Reflections from Time and Life
- Rumy Sen
- 1 day ago
- 3 min read
(Apologies, a previous version of this post disappeared without a trace due to a glitch in the platform! Re-publishing with a tweaked title.)
A couple of thought-provoking moments rang bells for me recently. I stumbled on a video of a 92-year-old recounting what she would tell her 60-year-old self and we visited our dear friends who are grieving the loss of their beloved son. The lessons from the nonagenarian and time with our friends helped me reframe my priorities.

On Friendships
As we enter our 60s, loved ones and friends inevitably begin to die. When someone younger goes before us, the trauma is paralyzing. There’s also the challenge of making younger friends as we age, but that is exactly what the nonagenarian and our friends tell us to do to buffer against loss. Our children’s friends are our best bet. There is nothing better than the energy from young people to lift the spirit.
On Being a Safety Net
There is no doubt we need to be a safety net for our kids and grandkids but unsolicited advice corrodes the tensile strength of the net. This is the hardest lesson to follow. My context is very different from our kids. My lessons and priorities may not be relevant to them. Plus hasn't experience been the best teacher for me and isn’t the natural order for our kids to find their own way? My brain comprehends this fully; my tongue requires constant restraint.
On Health
In our 60s our ailments tend to become chronic. The window on eating well and strengthening our scaffolding closes rapidly in the subsequent years. Ironically, just when I need to focus on eating healthy, sweet and fried foods make my brain euphoric. Overcoming this disconnect takes every bit of focus every single day.
On Aging
Acknowledging that we will be diminished and tackling this fact head on is non-negotiable. Only a lucky few go without a fight and I have done little to deserve this coveted prize. I know I will live till 100. Perhaps the universe needs time to settle my accounts. The wise elder says tackle each day, month, year and decade with purpose so that life doesn’t become a game of catching up on the inevitable. Inspiration from our friends is to find meaning and purpose even when there is every reason to give up.
On Relationships
Now is the time to not leave anything unsaid and to mend relationships. It’s also a time for my better half and me to evolve our relationship as the effects of aging strike us in subtle and jarring ways. Grief adds to the complexity of nurturing our bonds. Nobody I know has escaped grief, some - like our friends - have been struck so deeply that their pain is impossible to fathom. Wisdom from the nonagenarian is to say what needs to be said, to apologize and to right the ship now so we can enter the next inning with peace. Wisdom from our friends is to center ourselves in search of peace and to stop worrying about what others think and do.

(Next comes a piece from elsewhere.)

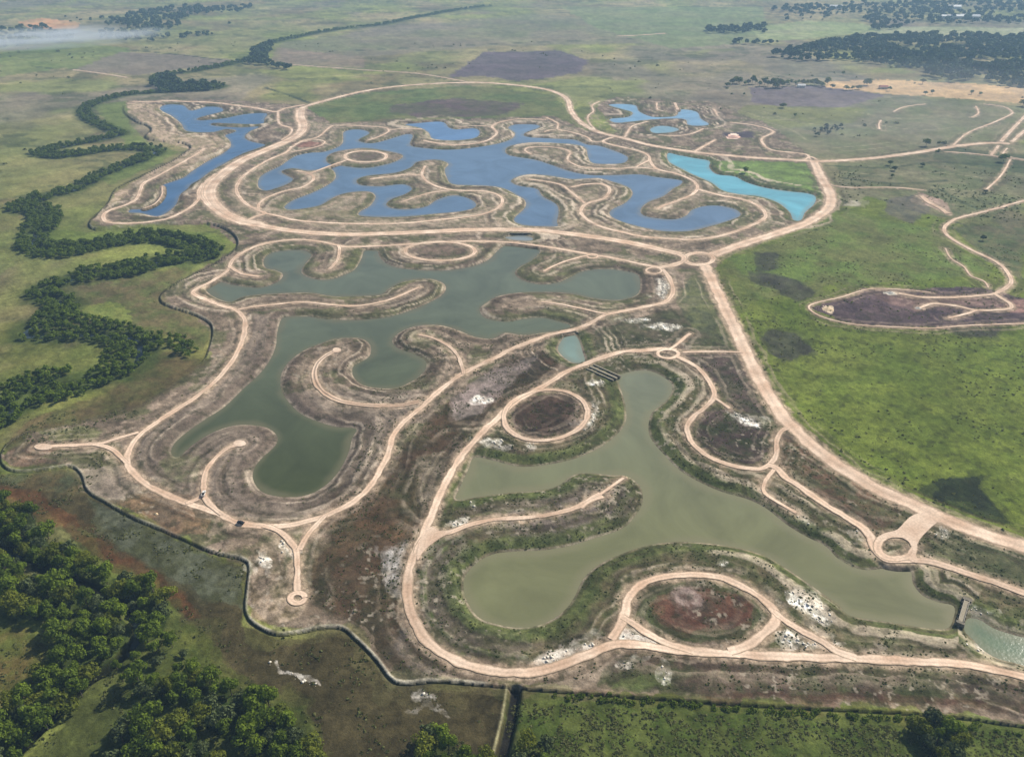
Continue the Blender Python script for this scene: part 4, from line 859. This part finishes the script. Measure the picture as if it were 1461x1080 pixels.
for i in range(26):   # the windbreak row
    px = 1038+i*5.6+r.rand()*2; py = 121+r.rand()*4-2*sin(i*.4) ; p = gp(px, py, 2.0); k = random.randrange(9)
    if i >= 0: place_tree(float(p[0]), float(p[1]), r.uniform(1.0, 1.75), 'tall dark tree in the long row behind the grey field', 'trees in the long row behind the ploughed field', 'tree', k)

# hedge along the levee, lower right, as one grown-together hedge
r = np.random.RandomState(21)
def hedge(name, pts, zoff, wid, label, size=1.2, step=1.5):
    q = smooth(pts, False, 4); wq = gp(q[:, 0], q[:, 1], 1.0); cs = []; rs = []
    for i in range(len(wq)-1):
        L = np.hypot(*(wq[i+1]-wq[i])); 
        for k in range(max(1, int(L/step))):
            p = wq[i]+(wq[i+1]-wq[i])*r.rand() + r.normal(size=2)*wid*.4
            if r.rand() < .12: continue
            cs.append(np.array([p[0], p[1], float(groundz(p[0], p[1]))+.4])); rs.append(size*(.6+.6*r.rand()))
    V, Q, T = leafcloud(r, cs, rs, 60, .3); o = meshobj(name, V, Q, fol); colattr(o.data, 'leaf', np.repeat(T[:, None]*.55, 3, 1))
    tag(o, label, 'hedge'); return o
hedge('hedge', [(790,992),(860,999),(960,1005),(1060,1013),(1161,1020),(1272,1026),(1355,1033),(1440,1045),(1560,1060)], 0, 2.2, 'long dark green hedge growing along the foot of the levee in the lower right', 1.3)

# ------------------------------------------------------------------ scattered shrubs and weeds (uncountable)
r = np.random.RandomState(31)
def tufts(name, n, region, dens, size, mat, seed, sq=1.0, hz=.8):
    """n tries in a pixel region weighted by dens(x,y)"""
    r = np.random.RandomState(seed); p = np.asarray(region, float)
    wq = gp(p[:, 0], p[:, 1], 2.0); x0, y0 = wq.min(0); x1, y1 = wq.max(0)
    x = x0+(x1-x0)*r.rand(n); y = y0+(y1-y0)*r.rand(n)
    px, py = w2p(x, y, 2.0); k = inside(list(map(tuple, p)), px, py) & (px > -20) & (px < W0+20) & (py < H0+30)
    x, y = x[k], y[k]; k = (r.rand(len(x)) < dens(x, y)) & (fieldat(SDW, x, y) > 1.2) & (fieldat(SDR, x, y) > .8); x, y = x[k], y[k]
    z = groundz(x, y); m = len(x); K = 6
    s = size*(.4+1.1*r.rand(m)**2)
    d = r.normal(size=(m, K, 3)); d[..., 2] = np.abs(d[..., 2]); d /= np.linalg.norm(d, axis=2)[..., None]
    c = np.stack([x, y, z], -1)[:, None] + d*s[:, None, None]*np.array([1, 1, hz])*(.5+.4*r.rand(m, K, 1))
    nrm = d + r.normal(size=d.shape)*.35; nrm /= np.linalg.norm(nrm, axis=2)[..., None]
    a = np.cross(nrm, r.normal(size=d.shape)); a /= np.linalg.norm(a, axis=2)[..., None]; b = np.cross(nrm, a)
    q = s[:, None, None]*.48*(.6+.7*r.rand(m, K, 1))
    V = np.stack([c-a*q-b*q, c+a*q-b*q*.8, c+a*q*.9+b*q, c-a*q*.8+b*q], 2).reshape(-1, 3)
    T = np.repeat((r.rand(m, 1)*.8+r.rand(m, K)*.4).ravel(), 4)
    print(name, m)
    o = meshobj(name, V, np.arange(len(V)).reshape(-1, 4), mat); colattr(o.data, 'leaf', np.repeat(T[:, None], 3, 1)); o['kind'] = 'stuff'; return o
def dn(scale, s, lo, hi, k): return lambda x, y: k*ss(lo, hi, fbm(x, y, scale, s, 3))
EASTM = [(1020,392),(1190,310),(1461,330),(1540,400),(1540,775),(1440,760),(1335,722),(1180,640),(1100,545)]
tufts('meadow_shrubs', 26000, EASTM, dn(24, 200, .42, .66, .38), .85, folS, 1, 1, .38)
tufts('site_weeds', 60000, [(560,470),(800,470),(1010,500),(1120,600),(1300,715),(1540,800),(1540,990),(960,985),(560,965),(500,880),(440,860),(470,760)], dn(9, 201, .42, .62, .8), .52, folS, 2, 1, .45)
tufts('marsh_scrub', 60000, [(-40,600),(200,580),(130,700),(350,800),(350,890),(500,900),(560,980),(720,990),(700,1080),(1461,1080),(1461,1040),(740,1000),(720,1100),(-40,1100)], dn(12, 202, .45, .65, .7), .7, folS, 3, 1, .5)
tufts('lower_meadow', 30000, [(730,1000),(1461,1045),(1540,1060),(1500,1110),(700,1110)], dn(5, 203, .30, .8, .45), .65, folS, 4, 1, .38)
tufts('bank_scrub', 50000, [(130,330),(330,360),(400,345),(960,380),(960,440),(800,480),(560,620),(500,720),(420,740),(180,650),(60,640),(200,600),(300,520)], dn(10, 204, .52, .68, .2), .55, folS, 5, 1, .5)

tufts('field_shrubs', 30000, [(1190,235),(1461,240),(1540,300),(1540,400),(1461,330),(1190,300)], dn(30, 206, .45, .62, .16), 1.3, folS, 6, 1, .5)
tufts('plain_shrubs', 60000, [(-60,60),(1540,60),(1540,225),(1100,225),(800,120),(600,115),(430,140),(300,130),(200,100),(100,200),(-60,520)], dn(90, 207, .52, .66, .05), 3.0, folS, 7, 1, .8)
# ------------------------------------------------------------------ white rubble
rk, t, b = newmat('limestone'); b.inputs['Roughness'].default_value = .95
nn = t.nodes.new('ShaderNodeTexNoise'); nn.inputs['Scale'].default_value = .7; cc = t.nodes.new('ShaderNodeValToRGB')
geo = t.nodes.new('ShaderNodeNewGeometry'); t.links.new(geo.outputs['Position'], nn.inputs['Vector'])
cc.color_ramp.elements[0].color = (*lin((176,164,148)), 1); cc.color_ramp.elements[1].color = (*lin((238,230,214)), 1); t.links.new(nn.outputs[0], cc.inputs[0]); t.links.new(cc.outputs[0], b.inputs['Base Color'])
cube = np.array([(-1,-1,-1),(1,-1,-1),(1,1,-1),(-1,1,-1),(-1,-1,1),(1,-1,1),(1,1,1),(-1,1,1)], float)
cf = np.array([(0,3,2,1),(4,5,6,7),(0,1,5,4),(1,2,6,5),(2,3,7,6),(3,0,4,7)])
r = np.random.RandomState(44); VV = []; QQ = []; base = 0
for i, pw in enumerate(WHITE):
    if i in (32,): continue
    p = np.asarray(pw, float); wq = gp(p[:, 0], p[:, 1], 2.0); x0, y0 = wq.min(0)-1; x1, y1 = wq.max(0)+1
    n = int(min(300, (x1-x0)*(y1-y0)*.3))
    for _ in range(n):
        x = x0+(x1-x0)*r.rand(); y = y0+(y1-y0)*r.rand(); q = w2p(x, y, 2.0)
        if not inside(list(map(tuple, p)), np.array([q[0]]), np.array([q[1]]))[0]: continue
        if float(fieldat(SDR, x, y)) < .6 or float(fieldat(SDW, x, y)) < .6: continue
        s = .12+.5*r.rand()**4; v = cube*(.6+.6*r.rand(8, 3))*s*np.array([1.2, 1, .7]); a = r.rand()*6.28
        v = np.stack([v[:, 0]*cos(a)-v[:, 1]*sin(a)+x, v[:, 0]*sin(a)+v[:, 1]*cos(a)+y, v[:, 2]+float(groundz(x, y))+s*.25], -1)
        VV.append(v); QQ.append(cf+base); base += 8
o = meshobj('rubble', np.concatenate(VV), np.concatenate(QQ), rk); o['kind'] = 'stuff'

# ------------------------------------------------------------------ box/prism builder
class MB:
    def __init__(s): s.V = []; s.F = []
    def box(s, c, d, rz=0, taper=1.0):
        b = len(s.V)
        for v in cube:
            k = taper if v[2] > 0 else 1
            x, y = v[0]*d[0]/2*k, v[1]*d[1]/2*k
            s.V.append((c[0]+x*cos(rz)-y*sin(rz), c[1]+x*sin(rz)+y*cos(rz), c[2]+v[2]*d[2]/2))
        s.F += [[int(i)+b for i in f] for f in cf]; return s
    def prism(s, prof, y0, y1):       # profile in x,z, run along y
        b = len(s.V); n = len(prof)
        for y in (y0, y1):
            for (x, z) in prof: s.V.append((x, y, z))
        s.F += [[b+i, b+(i+1) % n, b+n+(i+1) % n, b+n+i] for i in range(n)]
        s.F += [list(range(b+n-1, b-1, -1)), list(range(b+n, b+2*n))]; return s
    def cyl(s, c, r, h, axis='z', n=14):
        b = len(s.V)
        for e in (-.5, .5):
            for k in range(n):
                u, v = r*cos(2*pi*k/n), r*sin(2*pi*k/n)
                s.V.append((c[0]+u, c[1]+v, c[2]+e*h) if axis == 'z' else (c[0]+e*h, c[1]+u, c[2]+v))
        s.F += [[b+k, b+(k+1) % n, b+n+(k+1) % n, b+n+k] for k in range(n)] + [list(range(b+n-1, b-1, -1)), list(range(b+n, b+2*n))]; return s
    def out(s, name, mat, parent=None): return meshobj(name, np.array(s.V), s.F, mat, None, parent)
def flatmat(nm, col, rough=.8, var=.12, scale=2.0, metal=0):
    m, t, b = newmat(nm); n = t.nodes.new('ShaderNodeTexNoise'); n.inputs['Scale'].default_value = scale; n.inputs['Detail'].default_value = 5
    c = lin(col); cr = t.nodes.new('ShaderNodeValToRGB'); cr.color_ramp.elements[0].position = .3; cr.color_ramp.elements[1].position = .7
    cr.color_ramp.elements[0].color = (*(c*(1-var)), 1); cr.color_ramp.elements[1].color = (*np.clip(c*(1+var), 0, 1), 1)
    tc = t.nodes.new('ShaderNodeTexCoord'); t.links.new(tc.outputs['Object'], n.inputs['Vector'])
    t.links.new(n.outputs[0], cr.inputs[0]); t.links.new(cr.outputs[0], b.inputs['Base Color'])
    b.inputs['Roughness'].default_value = rough; b.inputs['Metallic'].default_value = metal; return m
conc = flatmat('concrete', (148,138,118), .9, .25); concD = flatmat('concrete_stained', (112,104,90), .9, .3)
steel = flatmat('galvanised_steel', (150,144,132), .7, .2, 3, .1); darkm = flatmat('dark_opening', (28,28,26), .9, .2)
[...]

We live in a cesspool of fake news and it is impossible to know if this particular nonagenarian is a real person or an AI generated avatar. Regardless, her insights resonate. Our friends are unquestionably real. Their grief is palpable and heartbreaking. Their advice is grounded in reality. Their resilience is inspiring.
May these reflections offer perspective in the coming years. And may the universe bless our friends, hold them gently and grant them peace.